Directions ▸ Word for word, transcribe the lines below and drop the pictures.

Material provided ▸
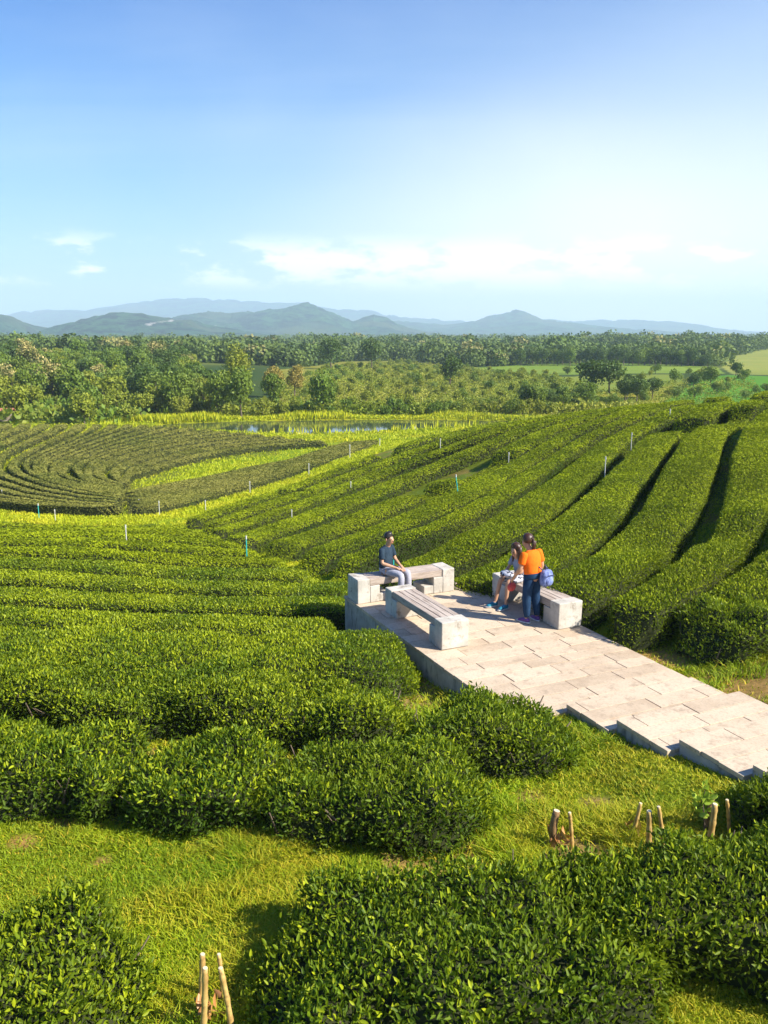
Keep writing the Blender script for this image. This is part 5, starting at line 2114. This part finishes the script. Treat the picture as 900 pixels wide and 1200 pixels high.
# standing woman in orange, seen from behind
J = dict(hip=(-.01, 0, .88), chest=(.03, 0, 1.14), neck=(.085, 0, 1.325), head=(.155, 0, 1.445), look=(.93, .12, -.38),
         shL=(.04, .178, 1.265), shR=(.04, -.178, 1.265), elL=(.06, .255, 1.01), elR=(.01, -.255, 1.00), wrL=(.215, .245, .81), wrR=(.10, -.225, .78),
         handL=(.5, -.05, -.8), handR=(.2, .1, -.95),
         hpL=(0, .085, .83), hpR=(0, -.085, .83), knL=(.03, .10, .46), knR=(.01, -.11, .46), anL=(.0, .105, .085), anR=(-.03, -.13, .085), toeL=(.13, .125, .035), toeR=(.10, -.16, .035))
wx, wy = 2.61, 14.45
WH = math.radians(128)
woman = person((wx, wy, .004), WH, J, "woman with a ponytail in an orange T-shirt and dark jeans standing at the right bench",
               'orange', 'denim', 'shoe_purple', 'hair_brown', pony_hair, build=1.17)

# girl sitting on the right bench
gxp, gyp = sn(-12.95, 8.84)
J = dict(hip=(0, 0, SEAT + .09), chest=(.06, 0, SEAT + .33), neck=(.12, 0, SEAT + .48), head=(.16, 0, SEAT + .60), look=(.9, .1, -.42),
         shL=(.07, .145, SEAT + .43), shR=(.07, -.145, SEAT + .43), elL=(.16, .20, SEAT + .22), elR=(.15, -.20, SEAT + .22), wrL=(.33, .10, SEAT + .17), wrR=(.33, -.10, SEAT + .17),
         handL=(.8, -.45, -.1), handR=(.8, .45, -.1),
         hpL=(.02, .075, SEAT + .07), hpR=(.02, -.075, SEAT + .07), knL=(.40, .11, SEAT + .05), knR=(.40, -.11, SEAT + .05),
         anL=(.43, .10, .085), anR=(.50, -.13, .085), toeL=(.55, .12, .035), toeR=(.62, -.14, .035))
girl = person((gxp, gyp, .004), math.atan2(-NV[1], -NV[0]) + .10, J, "seated girl with reddish brown hair and bare legs, mostly hidden behind the woman in orange",
              'grey_cloth', 'pattern', 'shoe_blue', 'hair_brown', long_hair, build=.88, shorts=True)

# backpack hanging low at the woman's back
cw, sw_ = math.cos(WH), math.sin(WH)


def wl_(x, y, z):
    return (wx + x * cw - y * sw_, wy + x * sw_ + y * cw, z + .004)


bx, by, bz = wl_(-.235, -.10, .70)
root = empty("backpack", (bx, by, bz), WH)
root.scale = (.86, .86, .86)
tag(root, "small blue backpack hanging low behind the woman in orange", "backpack")
b = MB()


def packfn(p, q):
    return Vector((q.x, q.y, q.z))


b.v, b.f = [], []
n_r, n_s = 12, 20
for i in range(n_r + 1):
    ph = PI * i / n_r
    for k in range(n_s):
        t = 2 * PI * k / n_s
        cx_ = math.copysign(abs(math.cos(t)) ** .6, math.cos(t)) * math.sin(ph) ** .55
        cy_ = math.copysign(abs(math.sin(t)) ** .6, math.sin(t)) * math.sin(ph) ** .55
        cz__ = math.copysign(abs(math.cos(ph)) ** .7, math.cos(ph))
        b.v.append((cx_ * .095, cy_ * .145 * (1 - .12 * cz__), .175 + cz__ * .175))
for i in range(n_r):
    for k in range(n_s):
        k2 = (k + 1) % n_s
        b.f.append([i * n_s + k, (i + 1) * n_s + k, (i + 1) * n_s + k2, i * n_s + k2])
b.build("main_bag", M['pack_blue'], root, smooth_shade=True)
b = MB()
b.ball((-.085, 0, .12), (.045, .105, .095), 14, 9)
b.build("front_pocket", M['pack_blue'], root, smooth_shade=True)
b = MB()
b.tube([(-.095, -.13, .22), (-.115, -.06, .25), (-.12, 0, .255), (-.115, .06, .25), (-.095, .13, .22)], .008, 6)
b.build("zip", M['pack_dark'], root)
for sg in (-1, 1):
    b = MB()
    b.tube([(.06, sg * .08, .34), (.13, sg * .09, .40), (.14, sg * .09, .25), (.11, sg * .10, .08), (.06, sg * .10, .03)], .013, 6)
    b.build("strap", M['pack_dark'], root, smooth_shade=True)
b = MB()
b.tube([(0, -.03, .345), (-.0, -.02, .385), (0, .02, .385), (0, .03, .345)], .009, 6)
b.build("handle", M['pack_dark'], root, smooth_shade=True)

# pale bag on the girl's lap and a red cloth bag between the two
gw = math.atan2(-NV[1], -NV[0]) + .10
root = empty("lap_bag", (gxp + .33 * math.cos(gw), gyp + .33 * math.sin(gw), SEAT + .125), gw)
tag(root, "pale grey and black patterned bag on the seated girl's lap", "bag")
b = MB(); b.ball((0, 0, .045), (.12, .17, .065), 16, 10); b.build("pouch", M['pattern'], root, smooth_shade=True)
b = MB(); b.tube([(0, -.1, .09), (.02, -.05, .13), (.02, .05, .13), (0, .1, .09)], .008, 6); b.build("handle", M['pack_dark'], root, smooth_shade=True)
hx_, hy_, hz_ = wl_(.27, .23, .56)
root = empty("cloth_bag", (hx_, hy_, hz_), WH)
tag(root, "small red and purple cloth bag in the standing woman's left hand", "bag")
b = MB(); b.ball((0, 0, .07), (.05, .10, .085), 14, 9); b.build("pouch", M['red_cloth'], root, smooth_shade=True)
b = MB(); b.tube([(0, -.05, .14), (0, -.03, .21), (0, .03, .21), (0, .05, .14)], .008, 6); b.build("handle", M['shoe_purple'], root, smooth_shade=True)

Worked solution ▸
Keep writing the Blender script for this image. This is part 5, starting at line 2114. This part finishes the script. Treat the picture as 900 pixels wide and 1200 pixels high.
# standing woman in orange, seen from behind
J = dict(hip=(-.01, 0, .88), chest=(.03, 0, 1.14), neck=(.085, 0, 1.325), head=(.155, 0, 1.445), look=(.93, .12, -.38),
         shL=(.04, .178, 1.265), shR=(.04, -.178, 1.265), elL=(.06, .255, 1.01), elR=(.01, -.255, 1.00), wrL=(.215, .245, .81), wrR=(.10, -.225, .78),
         handL=(.5, -.05, -.8), handR=(.2, .1, -.95),
         hpL=(0, .085, .83), hpR=(0, -.085, .83), knL=(.03, .10, .46), knR=(.01, -.11, .46), anL=(.0, .105, .085), anR=(-.03, -.13, .085), toeL=(.13, .125, .035), toeR=(.10, -.16, .035))
wx, wy = 2.61, 14.45
WH = math.radians(128)
woman = person((wx, wy, .004), WH, J, "woman with a ponytail in an orange T-shirt and dark jeans standing at the right bench",
               'orange', 'denim', 'shoe_purple', 'hair_brown', pony_hair, build=1.17)

# girl sitting on the right bench
gxp, gyp = sn(-12.95, 8.84)
J = dict(hip=(0, 0, SEAT + .09), chest=(.06, 0, SEAT + .33), neck=(.12, 0, SEAT + .48), head=(.16, 0, SEAT + .60), look=(.9, .1, -.42),
         shL=(.07, .145, SEAT + .43), shR=(.07, -.145, SEAT + .43), elL=(.16, .20, SEAT + .22), elR=(.15, -.20, SEAT + .22), wrL=(.33, .10, SEAT + .17), wrR=(.33, -.10, SEAT + .17),
         handL=(.8, -.45, -.1), handR=(.8, .45, -.1),
         hpL=(.02, .075, SEAT + .07), hpR=(.02, -.075, SEAT + .07), knL=(.40, .11, SEAT + .05), knR=(.40, -.11, SEAT + .05),
         anL=(.43, .10, .085), anR=(.50, -.13, .085), toeL=(.55, .12, .035), toeR=(.62, -.14, .035))
girl = person((gxp, gyp, .004), math.atan2(-NV[1], -NV[0]) + .10, J, "seated girl with reddish brown hair and bare legs, mostly hidden behind the woman in orange",
              'grey_cloth', 'pattern', 'shoe_blue', 'hair_brown', long_hair, build=.88, shorts=True)

# backpack hanging low at the woman's back
cw, sw_ = math.cos(WH), math.sin(WH)


def wl_(x, y, z):
    return (wx + x * cw - y * sw_, wy + x * sw_ + y * cw, z + .004)


bx, by, bz = wl_(-.235, -.10, .70)
root = empty("backpack", (bx, by, bz), WH)
root.scale = (.86, .86, .86)
tag(root, "small blue backpack hanging low behind the woman in orange", "backpack")
b = MB()


def packfn(p, q):
    return Vector((q.x, q.y, q.z))


b.v, b.f = [], []
n_r, n_s = 12, 20
for i in range(n_r + 1):
    ph = PI * i / n_r
    for k in range(n_s):
        t = 2 * PI * k / n_s
        cx_ = math.copysign(abs(math.cos(t)) ** .6, math.cos(t)) * math.sin(ph) ** .55
        cy_ = math.copysign(abs(math.sin(t)) ** .6, math.sin(t)) * math.sin(ph) ** .55
        cz__ = math.copysign(abs(math.cos(ph)) ** .7, math.cos(ph))
        b.v.append((cx_ * .095, cy_ * .145 * (1 - .12 * cz__), .175 + cz__ * .175))
for i in range(n_r):
    for k in range(n_s):
        k2 = (k + 1) % n_s
        b.f.append([i * n_s + k, (i + 1) * n_s + k, (i + 1) * n_s + k2, i * n_s + k2])
b.build("main_bag", M['pack_blue'], root, smooth_shade=True)
b = MB()
b.ball((-.085, 0, .12), (.045, .105, .095), 14, 9)
b.build("front_pocket", M['pack_blue'], root, smooth_shade=True)
b = MB()
b.tube([(-.095, -.13, .22), (-.115, -.06, .25), (-.12, 0, .255), (-.115, .06, .25), (-.095, .13, .22)], .008, 6)
b.build("zip", M['pack_dark'], root)
for sg in (-1, 1):
    b = MB()
    b.tube([(.06, sg * .08, .34), (.13, sg * .09, .40), (.14, sg * .09, .25), (.11, sg * .10, .08), (.06, sg * .10, .03)], .013, 6)
    b.build("strap", M['pack_dark'], root, smooth_shade=True)
b = MB()
b.tube([(0, -.03, .345), (-.0, -.02, .385), (0, .02, .385), (0, .03, .345)], .009, 6)
b.build("handle", M['pack_dark'], root, smooth_shade=True)

# pale bag on the girl's lap and a red cloth bag between the two
gw = math.atan2(-NV[1], -NV[0]) + .10
root = empty("lap_bag", (gxp + .33 * math.cos(gw), gyp + .33 * math.sin(gw), SEAT + .125), gw)
tag(root, "pale grey and black patterned bag on the seated girl's lap", "bag")
b = MB(); b.ball((0, 0, .045), (.12, .17, .065), 16, 10); b.build("pouch", M['pattern'], root, smooth_shade=True)
b = MB(); b.tube([(0, -.1, .09), (.02, -.05, .13), (.02, .05, .13), (0, .1, .09)], .008, 6); b.build("handle", M['pack_dark'], root, smooth_shade=True)
hx_, hy_, hz_ = wl_(.27, .23, .56)
root = empty("cloth_bag", (hx_, hy_, hz_), WH)
tag(root, "small red and purple cloth bag in the standing woman's left hand", "bag")
b = MB(); b.ball((0, 0, .07), (.05, .10, .085), 14, 9); b.build("pouch", M['red_cloth'], root, smooth_shade=True)
b = MB(); b.tube([(0, -.05, .14), (0, -.03, .21), (0, .03, .21), (0, .05, .14)], .008, 6); b.build("handle", M['shoe_purple'], root, smooth_shade=True)